_PROBLEM TO WORK ON:_ Write out every line of the material exactly as it appears.

_SOURCE DATA:_

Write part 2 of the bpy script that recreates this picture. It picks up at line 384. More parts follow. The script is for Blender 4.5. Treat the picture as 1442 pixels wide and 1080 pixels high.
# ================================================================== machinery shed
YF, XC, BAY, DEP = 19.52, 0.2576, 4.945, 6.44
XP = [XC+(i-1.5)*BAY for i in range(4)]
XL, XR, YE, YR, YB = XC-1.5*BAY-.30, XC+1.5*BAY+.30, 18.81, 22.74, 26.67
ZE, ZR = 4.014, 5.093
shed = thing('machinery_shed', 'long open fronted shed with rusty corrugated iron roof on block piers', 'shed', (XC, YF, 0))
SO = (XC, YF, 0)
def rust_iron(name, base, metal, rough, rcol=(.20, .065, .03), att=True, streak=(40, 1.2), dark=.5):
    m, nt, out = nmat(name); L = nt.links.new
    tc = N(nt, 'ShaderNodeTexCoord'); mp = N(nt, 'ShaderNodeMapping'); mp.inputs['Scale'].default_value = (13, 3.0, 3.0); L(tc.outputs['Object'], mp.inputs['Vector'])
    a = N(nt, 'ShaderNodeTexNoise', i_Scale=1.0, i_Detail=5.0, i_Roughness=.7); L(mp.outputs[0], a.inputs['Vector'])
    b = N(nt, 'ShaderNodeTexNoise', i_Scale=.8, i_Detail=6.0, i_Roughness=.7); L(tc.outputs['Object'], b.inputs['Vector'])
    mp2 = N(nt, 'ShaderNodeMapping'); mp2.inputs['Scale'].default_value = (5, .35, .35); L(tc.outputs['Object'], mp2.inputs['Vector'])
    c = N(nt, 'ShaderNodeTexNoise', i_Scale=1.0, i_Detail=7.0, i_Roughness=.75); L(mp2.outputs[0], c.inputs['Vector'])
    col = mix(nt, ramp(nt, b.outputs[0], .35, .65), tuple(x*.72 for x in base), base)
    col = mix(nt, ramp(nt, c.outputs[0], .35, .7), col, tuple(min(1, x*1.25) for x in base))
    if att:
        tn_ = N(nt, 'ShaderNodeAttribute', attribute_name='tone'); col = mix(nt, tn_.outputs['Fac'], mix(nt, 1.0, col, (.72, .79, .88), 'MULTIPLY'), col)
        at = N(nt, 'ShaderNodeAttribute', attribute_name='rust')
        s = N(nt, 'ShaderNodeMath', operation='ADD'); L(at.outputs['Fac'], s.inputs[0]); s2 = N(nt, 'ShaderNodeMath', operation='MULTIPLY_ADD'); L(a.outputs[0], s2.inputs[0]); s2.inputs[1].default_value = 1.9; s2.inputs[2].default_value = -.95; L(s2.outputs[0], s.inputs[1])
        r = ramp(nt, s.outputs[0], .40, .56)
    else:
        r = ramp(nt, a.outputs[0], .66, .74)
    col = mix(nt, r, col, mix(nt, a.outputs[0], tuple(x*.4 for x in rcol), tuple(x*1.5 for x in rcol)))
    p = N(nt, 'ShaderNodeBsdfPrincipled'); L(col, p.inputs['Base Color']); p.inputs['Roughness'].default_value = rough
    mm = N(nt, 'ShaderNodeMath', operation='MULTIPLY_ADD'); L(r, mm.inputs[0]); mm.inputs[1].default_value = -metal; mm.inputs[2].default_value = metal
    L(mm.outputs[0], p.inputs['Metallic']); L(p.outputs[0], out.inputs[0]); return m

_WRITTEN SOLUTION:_
Write part 2 of the bpy script that recreates this picture. It picks up at line 384. More parts follow. The script is for Blender 4.5. Treat the picture as 1442 pixels wide and 1080 pixels high.
# ================================================================== machinery shed
YF, XC, BAY, DEP = 19.52, 0.2576, 4.945, 6.44
XP = [XC+(i-1.5)*BAY for i in range(4)]
XL, XR, YE, YR, YB = XC-1.5*BAY-.30, XC+1.5*BAY+.30, 18.81, 22.74, 26.67
ZE, ZR = 4.014, 5.093
shed = thing('machinery_shed', 'long open fronted shed with rusty corrugated iron roof on block piers', 'shed', (XC, YF, 0))
SO = (XC, YF, 0)
def rust_iron(name, base, metal, rough, rcol=(.20, .065, .03), att=True, streak=(40, 1.2), dark=.5):
    m, nt, out = nmat(name); L = nt.links.new
    tc = N(nt, 'ShaderNodeTexCoord'); mp = N(nt, 'ShaderNodeMapping'); mp.inputs['Scale'].default_value = (13, 3.0, 3.0); L(tc.outputs['Object'], mp.inputs['Vector'])
    a = N(nt, 'ShaderNodeTexNoise', i_Scale=1.0, i_Detail=5.0, i_Roughness=.7); L(mp.outputs[0], a.inputs['Vector'])
    b = N(nt, 'ShaderNodeTexNoise', i_Scale=.8, i_Detail=6.0, i_Roughness=.7); L(tc.outputs['Object'], b.inputs['Vector'])
    mp2 = N(nt, 'ShaderNodeMapping'); mp2.inputs['Scale'].default_value = (5, .35, .35); L(tc.outputs['Object'], mp2.inputs['Vector'])
    c = N(nt, 'ShaderNodeTexNoise', i_Scale=1.0, i_Detail=7.0, i_Roughness=.75); L(mp2.outputs[0], c.inputs['Vector'])
    col = mix(nt, ramp(nt, b.outputs[0], .35, .65), tuple(x*.72 for x in base), base)
    col = mix(nt, ramp(nt, c.outputs[0], .35, .7), col, tuple(min(1, x*1.25) for x in base))
    if att:
        tn_ = N(nt, 'ShaderNodeAttribute', attribute_name='tone'); col = mix(nt, tn_.outputs['Fac'], mix(nt, 1.0, col, (.72, .79, .88), 'MULTIPLY'), col)
        at = N(nt, 'ShaderNodeAttribute', attribute_name='rust')
        s = N(nt, 'ShaderNodeMath', operation='ADD'); L(at.outputs['Fac'], s.inputs[0]); s2 = N(nt, 'ShaderNodeMath', operation='MULTIPLY_ADD'); L(a.outputs[0], s2.inputs[0]); s2.inputs[1].default_value = 1.9; s2.inputs[2].default_value = -.95; L(s2.outputs[0], s.inputs[1])
        r = ramp(nt, s.outputs[0], .40, .56)
    else:
        r = ramp(nt, a.outputs[0], .66, .74)
    col = mix(nt, r, col, mix(nt, a.outputs[0], tuple(x*.4 for x in rcol), tuple(x*1.5 for x in rcol)))
    p = N(nt, 'ShaderNodeBsdfPrincipled'); L(col, p.inputs['Base Color']); p.inputs['Roughness'].default_value = rough
    mm = N(nt, 'ShaderNodeMath', operation='MULTIPLY_ADD'); L(r, mm.inputs[0]); mm.inputs[1].default_value = -metal; mm.inputs[2].default_value = metal
    L(mm.outputs[0], p.inputs['Metallic']); L(p.outputs[0], out.inputs[0]); return m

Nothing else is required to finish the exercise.